When a daughter decides to have her stepfather give her away at her wedding, there's probably something wrong with the relationship between the father and daughter, something that probably won't be fixed in a few days before a wedding, especially after the years during which the problem has festered. If I had stopped long to think about the plot, I'd have enjoyed the film less. But the film is more of a character study than a calculated tearjerker, and the plot difficulties did not sink the film for me.



I absolutely FLOGGED myself...
posted on 31 Aug 2009To make it through 52 minutes of this absolutely hideous movie.
This thing sucked so bad it could suck-start a Harley!
Two bo-o-o-o-o-oring losers, portrayed bo-o-o-o-o-o-oringly by Dustin Hoffman and Emma Thompson, play out their tedious stories in a bo-o-o-o-o-ringly filmed London.
"Romantic comedy"? WHAT comedy?

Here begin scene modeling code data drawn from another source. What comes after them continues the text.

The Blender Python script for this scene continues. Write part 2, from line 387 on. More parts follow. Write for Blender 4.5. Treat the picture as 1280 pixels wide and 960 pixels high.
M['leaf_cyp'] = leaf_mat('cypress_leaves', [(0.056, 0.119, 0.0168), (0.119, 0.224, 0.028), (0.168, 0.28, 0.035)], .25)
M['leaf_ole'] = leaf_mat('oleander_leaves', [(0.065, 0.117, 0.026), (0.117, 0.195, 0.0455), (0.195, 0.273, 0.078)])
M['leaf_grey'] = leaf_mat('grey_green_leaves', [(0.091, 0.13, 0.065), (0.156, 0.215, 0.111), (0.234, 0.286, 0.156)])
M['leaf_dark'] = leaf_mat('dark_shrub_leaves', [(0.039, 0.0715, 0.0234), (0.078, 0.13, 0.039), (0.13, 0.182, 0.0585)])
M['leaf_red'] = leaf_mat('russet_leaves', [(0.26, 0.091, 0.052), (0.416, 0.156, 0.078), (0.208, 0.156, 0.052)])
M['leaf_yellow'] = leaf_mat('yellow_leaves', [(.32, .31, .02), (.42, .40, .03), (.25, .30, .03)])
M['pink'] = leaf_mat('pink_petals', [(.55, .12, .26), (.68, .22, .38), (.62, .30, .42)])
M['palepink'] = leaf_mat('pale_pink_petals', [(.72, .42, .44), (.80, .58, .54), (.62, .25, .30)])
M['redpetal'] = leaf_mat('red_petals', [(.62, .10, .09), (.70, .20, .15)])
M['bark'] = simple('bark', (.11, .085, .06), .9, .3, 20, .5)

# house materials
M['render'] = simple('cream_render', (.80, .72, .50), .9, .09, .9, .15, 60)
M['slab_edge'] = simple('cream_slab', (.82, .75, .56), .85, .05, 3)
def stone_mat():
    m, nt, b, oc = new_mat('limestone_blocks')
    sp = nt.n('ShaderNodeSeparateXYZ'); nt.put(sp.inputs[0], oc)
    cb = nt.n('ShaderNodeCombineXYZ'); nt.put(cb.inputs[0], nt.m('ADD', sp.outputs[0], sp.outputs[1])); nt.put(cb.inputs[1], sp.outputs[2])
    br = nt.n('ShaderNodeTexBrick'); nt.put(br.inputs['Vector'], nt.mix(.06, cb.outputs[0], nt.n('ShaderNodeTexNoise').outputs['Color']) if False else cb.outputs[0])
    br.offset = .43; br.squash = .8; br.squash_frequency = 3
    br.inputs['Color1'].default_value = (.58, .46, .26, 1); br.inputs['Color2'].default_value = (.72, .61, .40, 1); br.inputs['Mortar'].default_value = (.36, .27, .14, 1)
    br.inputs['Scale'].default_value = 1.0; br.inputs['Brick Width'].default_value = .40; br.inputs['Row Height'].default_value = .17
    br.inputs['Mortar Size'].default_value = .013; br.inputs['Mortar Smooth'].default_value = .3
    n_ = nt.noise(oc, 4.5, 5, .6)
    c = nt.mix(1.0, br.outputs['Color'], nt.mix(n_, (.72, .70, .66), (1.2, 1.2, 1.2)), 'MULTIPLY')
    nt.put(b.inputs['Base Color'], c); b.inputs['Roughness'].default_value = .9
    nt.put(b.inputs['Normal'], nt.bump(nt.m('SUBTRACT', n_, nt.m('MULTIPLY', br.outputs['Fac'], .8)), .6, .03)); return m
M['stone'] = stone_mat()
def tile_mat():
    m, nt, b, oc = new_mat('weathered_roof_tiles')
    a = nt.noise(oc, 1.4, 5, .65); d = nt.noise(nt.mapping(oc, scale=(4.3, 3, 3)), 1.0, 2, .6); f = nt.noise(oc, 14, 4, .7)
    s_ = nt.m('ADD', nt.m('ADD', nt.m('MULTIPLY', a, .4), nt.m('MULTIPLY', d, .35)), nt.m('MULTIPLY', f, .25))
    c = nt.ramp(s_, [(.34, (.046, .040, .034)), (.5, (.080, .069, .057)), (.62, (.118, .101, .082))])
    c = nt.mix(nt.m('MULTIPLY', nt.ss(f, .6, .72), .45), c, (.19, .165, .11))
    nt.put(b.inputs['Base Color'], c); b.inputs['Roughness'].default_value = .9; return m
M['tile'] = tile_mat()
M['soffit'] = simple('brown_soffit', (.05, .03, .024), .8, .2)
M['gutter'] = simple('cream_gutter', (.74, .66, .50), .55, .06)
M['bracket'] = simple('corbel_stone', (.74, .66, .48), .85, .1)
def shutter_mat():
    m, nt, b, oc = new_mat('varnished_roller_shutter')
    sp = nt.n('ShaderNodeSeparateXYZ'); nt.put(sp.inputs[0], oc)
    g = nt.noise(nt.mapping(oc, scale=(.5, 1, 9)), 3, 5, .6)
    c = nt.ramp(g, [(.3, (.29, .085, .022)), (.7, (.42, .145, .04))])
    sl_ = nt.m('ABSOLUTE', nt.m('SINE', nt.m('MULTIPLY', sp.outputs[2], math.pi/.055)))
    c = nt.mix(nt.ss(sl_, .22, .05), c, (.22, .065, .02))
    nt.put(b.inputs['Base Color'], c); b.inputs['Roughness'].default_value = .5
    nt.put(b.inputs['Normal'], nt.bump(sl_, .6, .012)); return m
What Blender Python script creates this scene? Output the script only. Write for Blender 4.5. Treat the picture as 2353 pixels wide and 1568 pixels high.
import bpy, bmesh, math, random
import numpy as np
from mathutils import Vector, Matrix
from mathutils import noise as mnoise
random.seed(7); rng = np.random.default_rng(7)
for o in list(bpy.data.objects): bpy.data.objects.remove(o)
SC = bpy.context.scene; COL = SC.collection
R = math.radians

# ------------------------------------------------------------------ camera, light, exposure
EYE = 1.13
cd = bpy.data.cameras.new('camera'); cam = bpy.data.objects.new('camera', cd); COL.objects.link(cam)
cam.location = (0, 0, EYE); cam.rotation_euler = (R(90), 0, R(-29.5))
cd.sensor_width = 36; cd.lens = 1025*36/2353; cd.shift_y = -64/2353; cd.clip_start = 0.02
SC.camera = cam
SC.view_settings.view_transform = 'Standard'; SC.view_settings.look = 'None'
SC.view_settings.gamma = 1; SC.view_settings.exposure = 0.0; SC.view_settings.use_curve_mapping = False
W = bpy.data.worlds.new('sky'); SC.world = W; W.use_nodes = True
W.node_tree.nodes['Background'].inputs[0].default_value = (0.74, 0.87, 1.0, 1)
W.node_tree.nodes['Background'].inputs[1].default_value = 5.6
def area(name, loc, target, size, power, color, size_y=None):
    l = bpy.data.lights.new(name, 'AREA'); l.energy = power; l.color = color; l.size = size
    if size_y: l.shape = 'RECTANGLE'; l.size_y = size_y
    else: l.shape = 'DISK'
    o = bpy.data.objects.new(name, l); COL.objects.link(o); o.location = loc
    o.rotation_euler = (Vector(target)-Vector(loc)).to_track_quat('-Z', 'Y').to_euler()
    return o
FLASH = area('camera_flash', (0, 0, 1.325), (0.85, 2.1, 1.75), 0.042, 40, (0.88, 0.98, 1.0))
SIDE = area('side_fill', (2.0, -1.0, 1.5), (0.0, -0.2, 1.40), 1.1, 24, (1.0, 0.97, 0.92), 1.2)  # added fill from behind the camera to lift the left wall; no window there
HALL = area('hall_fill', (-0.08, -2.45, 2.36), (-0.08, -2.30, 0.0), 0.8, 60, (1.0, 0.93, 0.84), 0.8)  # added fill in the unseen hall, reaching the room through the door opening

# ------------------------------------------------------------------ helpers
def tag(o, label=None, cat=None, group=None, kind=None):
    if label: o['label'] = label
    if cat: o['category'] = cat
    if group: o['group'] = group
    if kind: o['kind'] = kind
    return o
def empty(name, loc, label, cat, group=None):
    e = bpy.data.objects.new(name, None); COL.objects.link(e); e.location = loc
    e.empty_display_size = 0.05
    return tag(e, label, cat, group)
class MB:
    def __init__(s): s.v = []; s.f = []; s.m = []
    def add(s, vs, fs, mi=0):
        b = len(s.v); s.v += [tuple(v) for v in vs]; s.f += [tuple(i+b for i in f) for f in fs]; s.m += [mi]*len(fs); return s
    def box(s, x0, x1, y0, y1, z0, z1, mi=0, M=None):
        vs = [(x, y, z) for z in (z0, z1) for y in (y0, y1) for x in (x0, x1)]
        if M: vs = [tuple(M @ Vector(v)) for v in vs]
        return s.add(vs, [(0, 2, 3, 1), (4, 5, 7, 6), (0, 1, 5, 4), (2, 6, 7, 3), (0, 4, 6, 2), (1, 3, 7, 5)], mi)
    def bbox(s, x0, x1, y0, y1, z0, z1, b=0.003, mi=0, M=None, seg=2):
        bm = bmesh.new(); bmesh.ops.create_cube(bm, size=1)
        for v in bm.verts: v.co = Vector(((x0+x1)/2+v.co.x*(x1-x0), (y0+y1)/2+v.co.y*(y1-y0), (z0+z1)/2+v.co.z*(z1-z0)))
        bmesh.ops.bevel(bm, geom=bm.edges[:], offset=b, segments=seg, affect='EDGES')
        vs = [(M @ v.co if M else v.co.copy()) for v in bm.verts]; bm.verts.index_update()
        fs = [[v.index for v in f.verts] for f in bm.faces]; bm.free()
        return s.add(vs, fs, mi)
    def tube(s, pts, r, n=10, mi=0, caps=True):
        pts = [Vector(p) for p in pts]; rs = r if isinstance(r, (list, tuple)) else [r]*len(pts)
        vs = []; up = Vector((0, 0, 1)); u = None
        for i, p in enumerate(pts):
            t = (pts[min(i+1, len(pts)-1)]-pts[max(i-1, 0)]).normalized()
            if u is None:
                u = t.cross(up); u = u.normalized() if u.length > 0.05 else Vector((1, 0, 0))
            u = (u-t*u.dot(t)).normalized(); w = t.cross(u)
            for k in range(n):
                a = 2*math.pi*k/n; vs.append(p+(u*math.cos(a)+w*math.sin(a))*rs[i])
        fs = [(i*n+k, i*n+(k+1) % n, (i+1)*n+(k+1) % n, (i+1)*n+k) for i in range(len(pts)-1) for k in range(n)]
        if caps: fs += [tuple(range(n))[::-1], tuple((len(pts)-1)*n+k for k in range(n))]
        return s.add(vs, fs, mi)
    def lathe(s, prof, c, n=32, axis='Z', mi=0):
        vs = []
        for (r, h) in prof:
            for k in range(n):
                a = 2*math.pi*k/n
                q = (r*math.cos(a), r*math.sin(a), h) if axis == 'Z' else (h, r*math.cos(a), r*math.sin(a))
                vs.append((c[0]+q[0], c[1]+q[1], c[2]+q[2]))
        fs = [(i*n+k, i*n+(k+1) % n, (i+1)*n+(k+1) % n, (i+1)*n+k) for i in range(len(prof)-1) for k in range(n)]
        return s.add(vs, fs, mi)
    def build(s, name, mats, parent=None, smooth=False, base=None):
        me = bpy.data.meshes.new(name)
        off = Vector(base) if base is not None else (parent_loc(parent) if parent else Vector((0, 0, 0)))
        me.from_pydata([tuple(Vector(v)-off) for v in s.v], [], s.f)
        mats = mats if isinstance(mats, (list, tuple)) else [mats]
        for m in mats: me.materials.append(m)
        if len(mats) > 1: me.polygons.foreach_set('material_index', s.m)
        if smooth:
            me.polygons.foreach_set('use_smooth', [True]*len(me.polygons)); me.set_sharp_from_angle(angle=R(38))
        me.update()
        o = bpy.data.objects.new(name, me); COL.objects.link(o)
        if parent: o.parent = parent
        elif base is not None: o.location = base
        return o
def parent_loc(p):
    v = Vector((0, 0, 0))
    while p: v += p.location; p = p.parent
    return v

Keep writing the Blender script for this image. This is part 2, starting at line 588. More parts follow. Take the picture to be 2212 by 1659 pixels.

I kept waiting for something funny to happen... maybe something worth even chuckling at... something to even stimulate a fleeting smile???
It was like watching water while waiting for it to come to a boil. Without the stove turned on....
"Comedy" takes at least some energy for it to be successful. This was the anti-energy movie. The black hole of energy. It should be classified as an energy disaster and a drain on the world's energy resources. The EPA should ban it.
If time flies by when you're having a good time, then I felt like a fly trapped in amber.
I kept thinking that at SOME point this molasses-slow mess would start picking up. Nope! Never happened! After feeling like I'd spent over half my life staring at the screen, I saw that 52 minutes of the approximately 1.5 hours of this bomb had gone by without ONE DARNED THING happening, and that's when I decided I'd rather suck car exhaust or watch my lawn grow than put up with any more of this waste of the planet's resources.
A good environmental steward am I!
Avoid this mess at all costs! Minus 5 stars!